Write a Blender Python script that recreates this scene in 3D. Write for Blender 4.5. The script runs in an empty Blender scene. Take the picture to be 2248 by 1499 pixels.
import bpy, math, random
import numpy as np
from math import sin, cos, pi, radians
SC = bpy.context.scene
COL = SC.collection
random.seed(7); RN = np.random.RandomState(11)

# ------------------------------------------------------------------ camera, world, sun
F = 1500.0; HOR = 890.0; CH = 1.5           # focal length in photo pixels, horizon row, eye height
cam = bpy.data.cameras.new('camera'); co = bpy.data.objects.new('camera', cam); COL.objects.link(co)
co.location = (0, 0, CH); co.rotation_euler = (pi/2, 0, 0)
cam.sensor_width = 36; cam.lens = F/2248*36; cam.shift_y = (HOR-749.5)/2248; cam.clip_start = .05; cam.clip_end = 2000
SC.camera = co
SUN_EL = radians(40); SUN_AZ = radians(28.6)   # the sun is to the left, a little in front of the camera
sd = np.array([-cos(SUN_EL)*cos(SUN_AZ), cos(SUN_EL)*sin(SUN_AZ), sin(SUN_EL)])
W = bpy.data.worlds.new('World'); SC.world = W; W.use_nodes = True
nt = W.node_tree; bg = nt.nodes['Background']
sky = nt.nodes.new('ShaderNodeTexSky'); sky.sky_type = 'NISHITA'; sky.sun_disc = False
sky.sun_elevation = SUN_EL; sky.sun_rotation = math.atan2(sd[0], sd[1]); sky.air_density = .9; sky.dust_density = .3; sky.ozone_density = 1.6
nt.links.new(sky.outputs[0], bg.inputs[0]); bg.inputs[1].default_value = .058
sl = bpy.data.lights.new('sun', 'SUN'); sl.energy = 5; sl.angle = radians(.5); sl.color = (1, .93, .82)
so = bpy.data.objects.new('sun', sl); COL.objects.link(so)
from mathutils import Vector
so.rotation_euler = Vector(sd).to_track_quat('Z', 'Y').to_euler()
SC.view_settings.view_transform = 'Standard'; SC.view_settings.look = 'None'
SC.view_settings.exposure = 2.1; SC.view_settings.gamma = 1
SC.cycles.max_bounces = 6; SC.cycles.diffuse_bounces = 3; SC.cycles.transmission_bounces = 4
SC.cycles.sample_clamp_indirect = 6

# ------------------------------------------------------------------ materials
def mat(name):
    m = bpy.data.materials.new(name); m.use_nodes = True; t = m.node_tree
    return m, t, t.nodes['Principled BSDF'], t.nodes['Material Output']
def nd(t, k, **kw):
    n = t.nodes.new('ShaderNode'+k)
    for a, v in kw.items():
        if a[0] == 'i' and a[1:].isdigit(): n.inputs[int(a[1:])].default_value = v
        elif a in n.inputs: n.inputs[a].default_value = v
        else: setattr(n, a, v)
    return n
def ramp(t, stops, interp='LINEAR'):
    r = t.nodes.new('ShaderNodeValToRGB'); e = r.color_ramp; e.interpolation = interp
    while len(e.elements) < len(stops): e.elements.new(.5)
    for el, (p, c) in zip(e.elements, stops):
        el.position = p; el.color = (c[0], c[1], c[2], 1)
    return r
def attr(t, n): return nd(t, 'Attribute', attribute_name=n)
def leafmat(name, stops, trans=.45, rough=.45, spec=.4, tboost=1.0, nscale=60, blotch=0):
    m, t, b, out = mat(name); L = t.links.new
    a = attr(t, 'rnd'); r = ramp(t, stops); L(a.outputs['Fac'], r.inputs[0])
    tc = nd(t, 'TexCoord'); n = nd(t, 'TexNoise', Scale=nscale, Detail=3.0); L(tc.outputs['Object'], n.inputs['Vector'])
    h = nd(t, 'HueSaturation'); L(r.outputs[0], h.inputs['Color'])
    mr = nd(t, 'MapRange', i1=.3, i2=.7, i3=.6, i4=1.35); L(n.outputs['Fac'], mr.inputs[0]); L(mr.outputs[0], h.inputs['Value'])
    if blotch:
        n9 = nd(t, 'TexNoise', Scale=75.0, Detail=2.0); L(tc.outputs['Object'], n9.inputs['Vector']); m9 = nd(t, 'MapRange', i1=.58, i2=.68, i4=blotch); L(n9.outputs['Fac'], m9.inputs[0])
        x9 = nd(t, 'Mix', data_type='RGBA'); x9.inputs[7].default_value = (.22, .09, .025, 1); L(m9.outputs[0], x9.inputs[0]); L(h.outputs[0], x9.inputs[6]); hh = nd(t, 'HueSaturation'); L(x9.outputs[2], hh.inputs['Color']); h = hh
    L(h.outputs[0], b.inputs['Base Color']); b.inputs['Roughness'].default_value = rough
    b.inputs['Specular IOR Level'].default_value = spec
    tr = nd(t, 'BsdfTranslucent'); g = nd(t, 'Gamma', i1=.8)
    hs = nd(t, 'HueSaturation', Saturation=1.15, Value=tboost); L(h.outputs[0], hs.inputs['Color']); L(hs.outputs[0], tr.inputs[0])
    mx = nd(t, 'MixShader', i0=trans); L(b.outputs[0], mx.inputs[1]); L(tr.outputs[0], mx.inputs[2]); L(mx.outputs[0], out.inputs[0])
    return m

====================

Brief
Set down the lines above as they stand, starting with the first line and ending with the line that contains "random.seed(7); RN = np.random.RandomState(11)".

Reply
Write a Blender Python script that recreates this scene in 3D. Write for Blender 4.5. The script runs in an empty Blender scene. Take the picture to be 2248 by 1499 pixels.
import bpy, math, random
import numpy as np
from math import sin, cos, pi, radians
SC = bpy.context.scene
COL = SC.collection
random.seed(7); RN = np.random.RandomState(11)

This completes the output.